Remembering at the Wall

Jerusalem in high summer. We awaken at 4.30, depart the apartment at 5.00 and already the sky is blue, cobalt blue.

Jerusalem is quiet. The roads are quiet. Quiet is rare in this city that teems with the pious, the fervent, the urgent.

Wondering whether we’ll find people enough at the Wall for a minyan (quorum), we walk with fast steps along twisting ways. We need a quorum in order to recite Kaddish, the mourner’s prayer. Erupting from an alley into the broad square we sight the Wall. Before it, in their many hundreds, the devout, already at prayer.

We three are not in mourning, we are here to remember. We are our mother’s surviving children. An indispensable fourth is her son-in-law John, devoted to Mum now as in life. The remembering starts with the first sighting of the Old City’s perimeter wall.

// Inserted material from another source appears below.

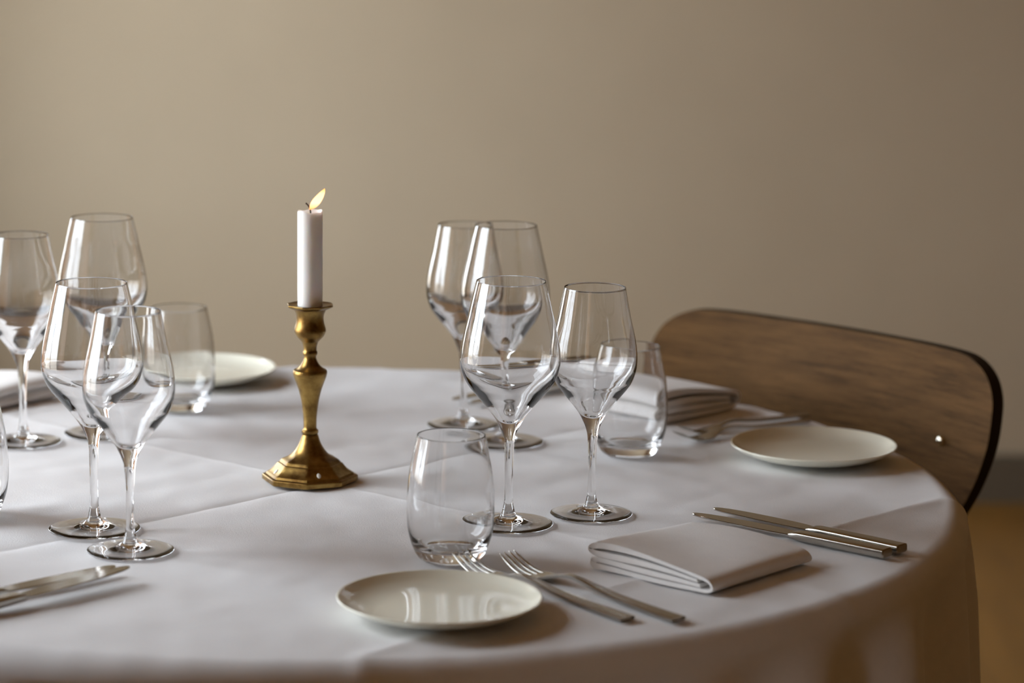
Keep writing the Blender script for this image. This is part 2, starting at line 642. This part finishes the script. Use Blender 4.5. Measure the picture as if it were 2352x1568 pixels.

How ancient, these creamy stones, mutely dramatic, forever contended. So many conquerors, so many defeats, such passions, stones soaked in blood.

 

From the plaza, we sight many minyans of minyans, male bodies cloaked in tallithot (prayer shawls). Some wave and sway, others shake metronomically, all moving to intensify intention. One youth in front of me flings his arms to the heavens, his hands clench and unclench in his entreating to God. May his prayers be answered for the good.

Past the beggars, past worshippers of all stripes, past Haredim Caucasian, and Haredim North African, past modern orthodox, past the odd Ethiope, past a pair of the pious deeply asleep, my brother and I wind and wend to the far side where, separated by less than one metre, our sister will hear us recite kaddish.

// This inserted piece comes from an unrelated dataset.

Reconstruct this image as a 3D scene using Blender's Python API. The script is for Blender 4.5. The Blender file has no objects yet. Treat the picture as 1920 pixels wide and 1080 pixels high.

A memory of my first visit. November 1967. It’s afternoon in early winter, the air crystalline, the skies blue. An impromptu service is in progress. I attach myself to a congregation that is the chance aggregation of the moment. Those elect who are of the line of Aharon the High Priest offer their hands for a Levite to wash, prior to giving the priestly blessing. I raise my washed hands and intone: May the Lord bless you and keep you…

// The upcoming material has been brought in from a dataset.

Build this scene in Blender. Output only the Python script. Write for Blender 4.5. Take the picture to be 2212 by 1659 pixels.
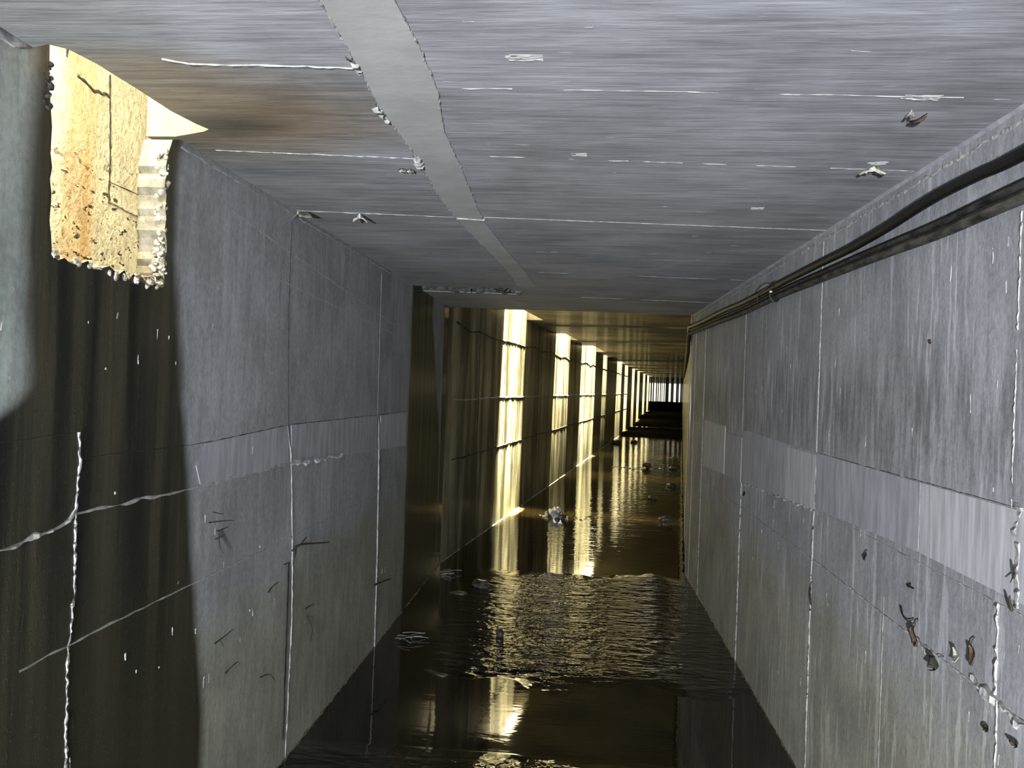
import bpy, bmesh, math, random
from mathutils import Vector, Matrix, noise
random.seed(7)
S = bpy.context.scene
for o in list(bpy.data.objects): bpy.data.objects.remove(o)
COL = S.collection

# ---------------------------------------------------------------- camera
F = 1661.0
YAW, PIT, ROL = math.atan(144.2 / F), math.radians(0.12), math.radians(2.0)
CP = Vector((0, 0, 1.65))
fw = Vector((-math.sin(YAW) * math.cos(PIT), math.cos(YAW) * math.cos(PIT), math.sin(PIT)))
r0 = Vector((math.cos(YAW), math.sin(YAW), 0)); u0 = r0.cross(fw)
rt = r0 * math.cos(ROL) + u0 * math.sin(ROL)
up = u0 * math.cos(ROL) - r0 * math.sin(ROL)
cam = bpy.data.cameras.new('camera'); cam.sensor_width = 36; cam.lens = F / 2212 * 36
cam.clip_end = 400; cam.clip_start = 0.02
co = bpy.data.objects.new('camera', cam); COL.objects.link(co)
co.matrix_world = Matrix(((rt.x, up.x, -fw.x, CP.x), (rt.y, up.y, -fw.y, CP.y), (rt.z, up.z, -fw.z, CP.z), (0, 0, 0, 1)))
S.camera = co

# ---------------------------------------------------------------- sky, sun, lamps, exposure
S.view_settings.view_transform = 'Standard'; S.view_settings.look = 'None'
S.view_settings.gamma = 1; S.view_settings.exposure = 0.0; S.view_settings.use_curve_mapping = False
SUN_COL = (1.0, 0.89, 0.52)
w = bpy.data.worlds.new('sky'); S.world = w; w.use_nodes = True
w.node_tree.nodes['Background'].inputs[0].default_value = (1.0, 0.90, 0.62, 1)
w.node_tree.nodes['Background'].inputs[1].default_value = 2.2
BEND = math.radians(7.5); CB, SB = math.cos(BEND), math.sin(BEND)
def T(X, Y, z=0.0):                       # point in the frame of the far stretch of the tunnel
    return Vector((X * CB + Y * SB, -X * SB + Y * CB, z))
sun = bpy.data.lights.new('sun', 'SUN'); sun.energy = 600; sun.angle = math.radians(5.0); sun.color = SUN_COL
so = bpy.data.objects.new('sun', sun); COL.objects.link(so)
sd = (T(-math.sin(math.radians(4.8)), -.07) + Vector((0, 0, -math.cos(math.radians(4.8))))).normalized()
so.rotation_euler = sd.to_track_quat('-Z', 'Y').to_euler(); so.location = (0, 10, 12)
# added fill lamp behind the viewer, set back for gentler falloff than a flash
sp = bpy.data.lights.new('near_fill_light', 'SPOT'); sp.energy = 2050; sp.color = (0.92, 0.95, 1.0)
sp.spot_size = math.radians(100); sp.spot_blend = 1.0; sp.shadow_soft_size = 0.06
spo = bpy.data.objects.new('near_fill_light', sp); COL.objects.link(spo); spo.location = (-0.5, -2.6, 1.25)
spo.rotation_euler = (Vector((0.45, 3.0, 1.95)) - spo.location).to_track_quat('-Z', 'Y').to_euler()
S.cycles.use_denoising = True
S.cycles.max_bounces = 8; S.cycles.diffuse_bounces = 3; S.cycles.glossy_bounces = 4
S.cycles.sample_clamp_indirect = 6.0
S.cycles.caustics_reflective = False; S.cycles.caustics_refractive = False

# ---------------------------------------------------------------- node helpers
class G:
    def __init__(s, name, coord='Object'):
        s.m = bpy.data.materials.new(name); s.m.use_nodes = True; s.t = s.m.node_tree
        s.b = s.t.nodes['Principled BSDF']
        tc = s.t.nodes.new('ShaderNodeTexCoord'); s.P = tc.outputs[coord]
        sx = s.t.nodes.new('ShaderNodeSeparateXYZ'); s.t.links.new(s.P, sx.inputs[0])
        s.x, s.y, s.z = sx.outputs
    def put(s, sock, v):
        if isinstance(v, bpy.types.NodeSocket): s.t.links.new(v, sock)
        elif isinstance(v, (tuple, list)) and len(v) == 3 and sock.type == 'RGBA': sock.default_value = (*v, 1)
        else: sock.default_value = v
    def M(s, op, a, b=0.0, c=0.0, clamp=False):
        n = s.t.nodes.new('ShaderNodeMath'); n.operation = op; n.use_clamp = clamp
        s.put(n.inputs[0], a); s.put(n.inputs[1], b)
        if op in ('MULTIPLY_ADD', 'SMOOTH_MIN', 'SMOOTH_MAX', 'COMPARE'): s.put(n.inputs[2], c)
        return n.outputs[0]
    def add(s, a, b): return s.M('ADD', a, b)
    def mul(s, a, b): return s.M('MULTIPLY', a, b)
    def sub(s, a, b): return s.M('SUBTRACT', a, b)
    def map(s, v, a, b, c=0.0, d=1.0, smooth=True):
        n = s.t.nodes.new('ShaderNodeMapRange'); n.interpolation_type = 'SMOOTHSTEP' if smooth else 'LINEAR'
        s.put(n.inputs[0], v); s.put(n.inputs[1], a); s.put(n.inputs[2], b); s.put(n.inputs[3], c); s.put(n.inputs[4], d)
        return n.outputs[0]
    def vec(s, x, y, z):
        n = s.t.nodes.new('ShaderNodeCombineXYZ')
        for i, v in enumerate((x, y, z)): s.put(n.inputs[i], v)
        return n.outputs[0]
    def scl(s, sx, sy, sz, off=0.0):
        n = s.t.nodes.new('ShaderNodeMapping'); s.put(n.inputs[0], s.P)
        n.inputs['Scale'].default_value = (sx, sy, sz); n.inputs['Location'].default_value = (off, off * 1.3, off * .7)
        return n.outputs[0]
    def noise(s, v, scale=1.0, detail=4, rough=.55, dist=0.0):
        n = s.t.nodes.new('ShaderNodeTexNoise'); s.put(n.inputs['Vector'], v); n.inputs['Scale'].default_value = scale
        n.inputs['Detail'].default_value = detail; n.inputs['Roughness'].default_value = rough; n.inputs['Distortion'].default_value = dist
        return n.outputs[0]
    def voro(s, v, scale=1.0):
        n = s.t.nodes.new('ShaderNodeTexVoronoi'); s.put(n.inputs['Vector'], v); n.inputs['Scale'].default_value = scale
        return n.outputs[0]
    def mix(s, f, a, b):
        n = s.t.nodes.new('ShaderNodeMix'); n.data_type = 'RGBA'
        s.put(n.inputs[0], f); s.put(n.inputs[6], a); s.put(n.inputs[7], b); return n.outputs[2]
    def mulc(s, a, v):
        n = s.t.nodes.new('ShaderNodeVectorMath'); n.operation = 'SCALE'; s.put(n.inputs[0], a); s.put(n.inputs[3], v); return n.outputs[0]
    def box(s, v, a, b, e):                     # 1 inside a..b with soft edge e
        return s.mul(s.map(v, a - e, a + e), s.map(v, b - e, b + e, 1.0, 0.0))
    def bump(s, h, strength=.5, dist=.01, nrm=None):
        n = s.t.nodes.new('ShaderNodeBump'); n.inputs['Strength'].default_value = strength; n.inputs['Distance'].default_value = dist
        s.put(n.inputs['Height'], h)
        if nrm: s.put(n.inputs['Normal'], nrm)
        return n.outputs[0]
    def out(s, col, rough=.8, nrm=None, spec=.3, coat=0.0, metal=0.0):
        s.put(s.b.inputs['Base Color'], col); s.put(s.b.inputs['Roughness'], rough)
        s.put(s.b.inputs['Specular IOR Level'], spec); s.put(s.b.inputs['Coat Weight'], coat); s.b.inputs['Coat Roughness'].default_value = .12
        s.put(s.b.inputs['Metallic'], metal)
        if nrm: s.put(s.b.inputs['Normal'], nrm)
        return s.m

COOL, WARM = (0.345, 0.352, 0.370), (0.335, 0.330, 0.275)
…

An afterthought lands: here I am, delivering this blessing at the Temple. This my forebears did for centuries until the Temple was destroyed, almost precisely nineteen hundred years ago. My people went into exile. At some stage in the 1800’s my grandfather’s grandparents returned to the land, settling in Petakh Tikvah, the Gateway of Hope, far to the north of here.

Is it possible that I am now, in 1967, the first lineal priest in my family to officiate here since the year 70 C.E.? 

Today, together with my brother I will offer that same blessing. The blessing concludes: May the Lord lift up His face unto you, and give you peace.

Peace!

Our mother was a serene soul. She lived a long life of love, somehow happy through all of life’s losses and afflictions. Today, I remember her and honour her, without sorrow or pain. Late in her life, Mum said to me, You know I never did anything remarkable or distinguished. I never was famous or exceptional. But I did give birth to four children and I raised them and they all love me. So I suppose I was successful.

Mum, you don’t know the half of it: so well did you love us four, that every single one of us felt sure that we were your favourite.

Mum lived her life of peace. I can imagine her in no other state than peace. She went with heart at ease. My tears today are not for Mum. I shed a few sweet tears for this son who misses her. But many are my tears for my people, detested today, deserted by fair weather friends, threatened today, abroad and at home. There is tension in the air, fear too, appalled pain and grief. And mighty resolve.

But here, at this hour of pure air and quiet, Jerusalem is at peace. Have I ever attended prayers so quiet, so ruly? We hundreds recite the words, a soft hum rises from many lips. Until the Amidah (the silent devotion). Quietnessnow, perfect and complete. Torsi swing, sway and shake, hands clench and unclench. 

Prayers completed, kaddish recited, Mum honoured, I make my way to my sister Margot. We fall into a fierce hug that does not quickly end. My body heaves with sobs. I’m a good sobber. There’s much to shed tears about. Tears for the present pain, tears of hope for the future good.